◆ Written exercise
Below are entries. Pull out all lines containing "Blender".

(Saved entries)

-.-.-

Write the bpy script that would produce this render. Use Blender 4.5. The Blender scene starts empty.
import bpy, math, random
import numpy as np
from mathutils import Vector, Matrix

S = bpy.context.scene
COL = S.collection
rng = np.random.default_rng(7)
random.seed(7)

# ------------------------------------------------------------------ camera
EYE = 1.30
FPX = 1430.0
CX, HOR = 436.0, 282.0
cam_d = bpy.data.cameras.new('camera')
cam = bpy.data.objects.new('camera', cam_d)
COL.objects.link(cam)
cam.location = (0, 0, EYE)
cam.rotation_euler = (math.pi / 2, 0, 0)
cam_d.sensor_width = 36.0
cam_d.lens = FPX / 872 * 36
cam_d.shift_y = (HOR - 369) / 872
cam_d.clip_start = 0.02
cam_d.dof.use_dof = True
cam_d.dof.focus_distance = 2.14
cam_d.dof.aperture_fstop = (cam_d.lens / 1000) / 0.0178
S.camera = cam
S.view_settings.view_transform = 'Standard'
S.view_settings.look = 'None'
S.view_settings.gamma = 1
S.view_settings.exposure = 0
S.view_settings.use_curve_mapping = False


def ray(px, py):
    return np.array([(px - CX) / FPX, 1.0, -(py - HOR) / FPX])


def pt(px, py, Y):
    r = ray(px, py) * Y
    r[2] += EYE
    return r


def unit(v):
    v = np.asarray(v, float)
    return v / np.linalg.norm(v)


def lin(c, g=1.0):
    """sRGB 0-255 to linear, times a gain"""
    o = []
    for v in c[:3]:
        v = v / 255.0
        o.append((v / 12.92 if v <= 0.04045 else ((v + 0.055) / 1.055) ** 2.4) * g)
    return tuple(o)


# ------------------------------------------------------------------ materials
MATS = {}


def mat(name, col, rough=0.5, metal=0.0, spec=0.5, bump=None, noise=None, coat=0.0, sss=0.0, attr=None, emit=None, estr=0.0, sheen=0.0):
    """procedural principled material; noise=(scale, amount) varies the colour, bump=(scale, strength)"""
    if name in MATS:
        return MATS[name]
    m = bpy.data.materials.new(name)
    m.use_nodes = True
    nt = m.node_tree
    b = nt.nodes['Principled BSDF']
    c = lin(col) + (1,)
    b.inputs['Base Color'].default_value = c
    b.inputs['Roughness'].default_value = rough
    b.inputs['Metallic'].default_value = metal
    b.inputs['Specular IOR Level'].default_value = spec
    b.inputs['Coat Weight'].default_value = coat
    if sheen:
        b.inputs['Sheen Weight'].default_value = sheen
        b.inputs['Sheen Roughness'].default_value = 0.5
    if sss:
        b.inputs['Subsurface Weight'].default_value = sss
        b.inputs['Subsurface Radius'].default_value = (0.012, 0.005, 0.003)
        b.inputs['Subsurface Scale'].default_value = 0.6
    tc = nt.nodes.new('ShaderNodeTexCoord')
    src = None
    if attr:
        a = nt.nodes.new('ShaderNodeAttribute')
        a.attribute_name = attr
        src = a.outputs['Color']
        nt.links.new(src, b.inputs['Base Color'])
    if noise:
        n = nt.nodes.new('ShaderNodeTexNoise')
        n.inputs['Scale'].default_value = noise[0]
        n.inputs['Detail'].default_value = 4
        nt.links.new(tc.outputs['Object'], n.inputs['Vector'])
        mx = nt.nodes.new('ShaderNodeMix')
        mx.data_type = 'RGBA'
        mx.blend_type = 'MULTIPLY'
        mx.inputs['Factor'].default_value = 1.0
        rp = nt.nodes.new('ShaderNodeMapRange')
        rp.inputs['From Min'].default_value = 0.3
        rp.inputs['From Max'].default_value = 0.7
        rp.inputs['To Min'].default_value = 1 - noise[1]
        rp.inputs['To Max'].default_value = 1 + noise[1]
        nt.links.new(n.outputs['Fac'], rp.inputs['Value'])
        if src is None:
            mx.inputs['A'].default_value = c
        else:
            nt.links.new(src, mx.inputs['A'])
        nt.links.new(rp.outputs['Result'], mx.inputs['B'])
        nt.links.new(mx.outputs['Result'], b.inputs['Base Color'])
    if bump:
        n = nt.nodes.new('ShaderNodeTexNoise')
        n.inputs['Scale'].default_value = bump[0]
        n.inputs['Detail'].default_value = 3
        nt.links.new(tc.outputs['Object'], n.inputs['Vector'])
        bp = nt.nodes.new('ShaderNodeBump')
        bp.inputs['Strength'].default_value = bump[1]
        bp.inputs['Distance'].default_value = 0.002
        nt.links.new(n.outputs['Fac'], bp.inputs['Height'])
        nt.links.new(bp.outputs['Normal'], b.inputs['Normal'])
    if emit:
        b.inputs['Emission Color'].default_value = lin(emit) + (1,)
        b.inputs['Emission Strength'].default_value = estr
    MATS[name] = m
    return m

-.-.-

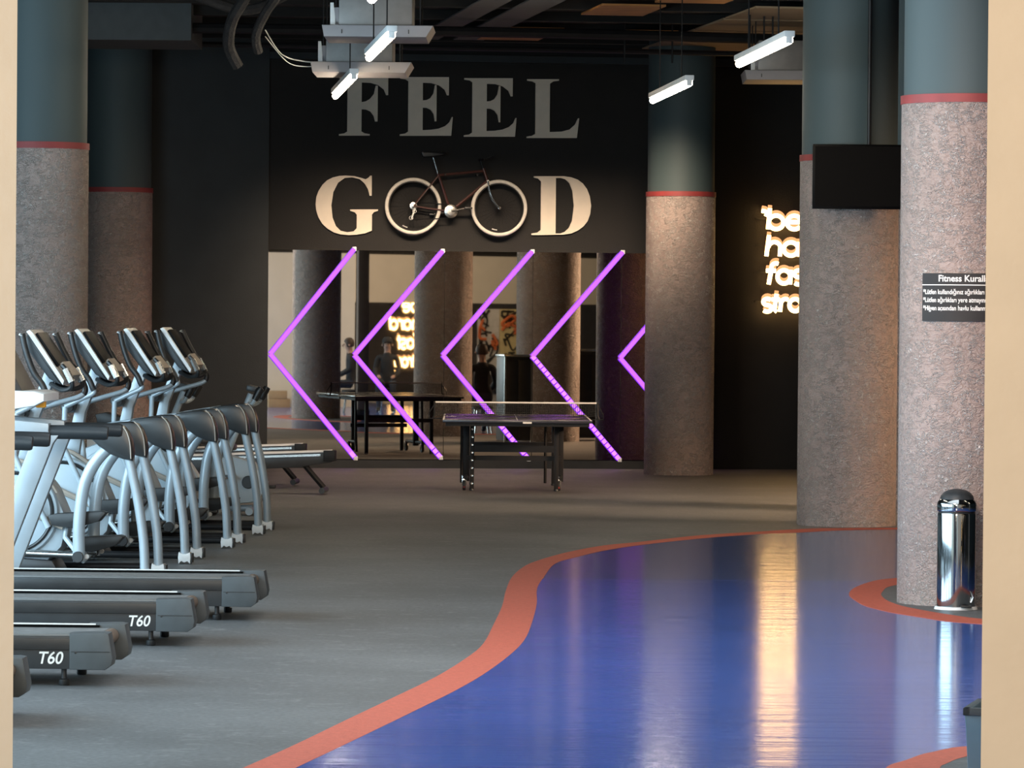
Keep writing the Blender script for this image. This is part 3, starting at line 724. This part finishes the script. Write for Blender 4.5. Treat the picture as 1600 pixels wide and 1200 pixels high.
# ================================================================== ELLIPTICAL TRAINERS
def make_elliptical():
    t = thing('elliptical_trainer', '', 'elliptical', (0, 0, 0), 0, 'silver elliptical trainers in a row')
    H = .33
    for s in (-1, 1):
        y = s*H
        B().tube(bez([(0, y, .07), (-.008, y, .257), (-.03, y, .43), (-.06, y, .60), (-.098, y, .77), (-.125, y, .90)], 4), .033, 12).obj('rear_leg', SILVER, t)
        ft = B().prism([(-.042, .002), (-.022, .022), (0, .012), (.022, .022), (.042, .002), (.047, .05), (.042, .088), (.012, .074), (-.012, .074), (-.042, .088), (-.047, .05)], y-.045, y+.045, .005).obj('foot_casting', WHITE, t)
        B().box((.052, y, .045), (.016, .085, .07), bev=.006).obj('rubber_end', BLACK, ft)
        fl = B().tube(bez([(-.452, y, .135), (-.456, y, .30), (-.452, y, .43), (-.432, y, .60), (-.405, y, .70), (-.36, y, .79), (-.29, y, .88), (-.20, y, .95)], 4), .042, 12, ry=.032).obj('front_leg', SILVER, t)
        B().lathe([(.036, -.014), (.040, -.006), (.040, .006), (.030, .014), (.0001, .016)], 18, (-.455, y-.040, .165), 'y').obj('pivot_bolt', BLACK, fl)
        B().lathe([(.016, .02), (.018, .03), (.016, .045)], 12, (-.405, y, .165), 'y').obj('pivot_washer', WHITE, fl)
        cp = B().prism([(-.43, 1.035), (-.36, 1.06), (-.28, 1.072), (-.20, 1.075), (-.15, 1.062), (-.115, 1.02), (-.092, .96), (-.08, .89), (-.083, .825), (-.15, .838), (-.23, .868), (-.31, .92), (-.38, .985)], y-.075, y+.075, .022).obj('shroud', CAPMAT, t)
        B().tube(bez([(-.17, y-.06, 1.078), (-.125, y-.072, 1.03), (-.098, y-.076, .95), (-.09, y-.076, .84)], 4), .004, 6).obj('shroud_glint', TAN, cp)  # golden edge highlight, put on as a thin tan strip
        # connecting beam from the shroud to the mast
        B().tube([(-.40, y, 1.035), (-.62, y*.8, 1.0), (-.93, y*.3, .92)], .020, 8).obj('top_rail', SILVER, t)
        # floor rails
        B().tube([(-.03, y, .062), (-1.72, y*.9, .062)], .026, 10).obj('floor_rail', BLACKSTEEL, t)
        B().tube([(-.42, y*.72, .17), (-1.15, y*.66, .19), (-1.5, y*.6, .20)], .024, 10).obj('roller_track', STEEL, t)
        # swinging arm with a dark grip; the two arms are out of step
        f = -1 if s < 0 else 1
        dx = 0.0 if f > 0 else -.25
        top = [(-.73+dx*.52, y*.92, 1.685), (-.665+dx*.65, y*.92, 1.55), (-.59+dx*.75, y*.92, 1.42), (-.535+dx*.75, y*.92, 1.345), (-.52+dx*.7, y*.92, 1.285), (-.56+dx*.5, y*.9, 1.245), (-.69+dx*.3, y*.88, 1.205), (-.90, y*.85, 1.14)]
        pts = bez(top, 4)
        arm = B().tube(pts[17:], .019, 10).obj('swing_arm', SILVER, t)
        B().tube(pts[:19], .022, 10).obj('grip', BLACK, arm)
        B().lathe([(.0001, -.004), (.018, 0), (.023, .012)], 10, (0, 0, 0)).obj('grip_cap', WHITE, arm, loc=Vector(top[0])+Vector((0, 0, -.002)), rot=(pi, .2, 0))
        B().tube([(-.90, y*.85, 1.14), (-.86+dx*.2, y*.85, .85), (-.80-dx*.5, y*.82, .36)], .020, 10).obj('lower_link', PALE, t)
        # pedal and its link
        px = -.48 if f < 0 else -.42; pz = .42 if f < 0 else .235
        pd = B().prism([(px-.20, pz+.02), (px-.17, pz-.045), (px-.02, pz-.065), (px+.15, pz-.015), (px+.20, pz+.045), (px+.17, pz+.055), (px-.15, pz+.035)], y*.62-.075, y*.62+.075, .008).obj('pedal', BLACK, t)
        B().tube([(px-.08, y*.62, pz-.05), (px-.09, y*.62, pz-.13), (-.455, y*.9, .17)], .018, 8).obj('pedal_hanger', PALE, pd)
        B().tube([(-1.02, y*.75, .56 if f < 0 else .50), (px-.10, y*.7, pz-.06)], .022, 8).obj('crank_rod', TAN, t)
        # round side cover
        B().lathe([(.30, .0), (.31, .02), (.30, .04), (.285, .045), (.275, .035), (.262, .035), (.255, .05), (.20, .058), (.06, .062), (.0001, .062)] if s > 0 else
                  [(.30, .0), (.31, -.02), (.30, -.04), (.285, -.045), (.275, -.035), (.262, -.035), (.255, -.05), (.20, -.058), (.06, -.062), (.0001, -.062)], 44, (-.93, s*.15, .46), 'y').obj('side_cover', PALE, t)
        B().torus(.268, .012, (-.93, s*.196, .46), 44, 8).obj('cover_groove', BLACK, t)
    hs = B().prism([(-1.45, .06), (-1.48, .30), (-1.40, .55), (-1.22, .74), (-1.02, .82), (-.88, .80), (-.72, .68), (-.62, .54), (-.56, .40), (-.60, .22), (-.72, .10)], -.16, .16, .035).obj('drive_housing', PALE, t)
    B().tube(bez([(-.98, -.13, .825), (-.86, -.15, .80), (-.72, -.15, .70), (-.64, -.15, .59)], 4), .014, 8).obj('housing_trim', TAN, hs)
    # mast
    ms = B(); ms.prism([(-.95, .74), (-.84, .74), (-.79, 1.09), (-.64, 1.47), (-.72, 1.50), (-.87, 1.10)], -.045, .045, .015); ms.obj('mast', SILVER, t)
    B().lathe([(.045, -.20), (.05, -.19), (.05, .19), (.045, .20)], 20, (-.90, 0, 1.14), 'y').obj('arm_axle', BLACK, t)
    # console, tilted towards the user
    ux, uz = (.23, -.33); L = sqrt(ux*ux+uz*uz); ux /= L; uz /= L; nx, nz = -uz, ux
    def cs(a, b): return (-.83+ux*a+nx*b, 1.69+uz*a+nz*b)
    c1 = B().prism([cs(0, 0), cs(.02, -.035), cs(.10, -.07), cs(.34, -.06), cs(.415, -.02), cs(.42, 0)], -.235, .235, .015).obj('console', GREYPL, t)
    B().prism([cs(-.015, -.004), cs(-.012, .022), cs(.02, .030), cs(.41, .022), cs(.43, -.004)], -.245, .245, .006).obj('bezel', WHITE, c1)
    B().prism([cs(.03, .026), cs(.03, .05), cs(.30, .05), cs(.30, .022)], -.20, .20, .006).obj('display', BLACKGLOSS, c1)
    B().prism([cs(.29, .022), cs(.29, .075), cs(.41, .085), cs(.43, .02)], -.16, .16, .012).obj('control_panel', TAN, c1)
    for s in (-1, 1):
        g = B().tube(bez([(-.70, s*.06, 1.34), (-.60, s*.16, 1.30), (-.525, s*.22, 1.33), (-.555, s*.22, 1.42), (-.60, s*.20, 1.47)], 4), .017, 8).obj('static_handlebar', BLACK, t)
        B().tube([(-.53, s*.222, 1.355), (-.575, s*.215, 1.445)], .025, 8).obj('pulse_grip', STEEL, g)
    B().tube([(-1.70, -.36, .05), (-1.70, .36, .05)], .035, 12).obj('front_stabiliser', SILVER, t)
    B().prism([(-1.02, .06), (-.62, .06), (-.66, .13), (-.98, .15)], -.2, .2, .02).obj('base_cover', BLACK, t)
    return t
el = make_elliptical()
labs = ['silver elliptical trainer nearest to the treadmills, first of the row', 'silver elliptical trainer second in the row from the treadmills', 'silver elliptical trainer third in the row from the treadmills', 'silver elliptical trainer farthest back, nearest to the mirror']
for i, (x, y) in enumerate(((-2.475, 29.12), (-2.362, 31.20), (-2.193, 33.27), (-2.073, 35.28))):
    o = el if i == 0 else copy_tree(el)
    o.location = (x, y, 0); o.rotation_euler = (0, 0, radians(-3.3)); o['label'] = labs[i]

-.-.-

◆ Exercise solution
Write the bpy script that would produce this render. Use Blender 4.5. The Blender scene starts empty.
Keep writing the Blender script for this image. This is part 3, starting at line 724. This part finishes the script. Write for Blender 4.5. Treat the picture as 1600 pixels wide and 1200 pixels high.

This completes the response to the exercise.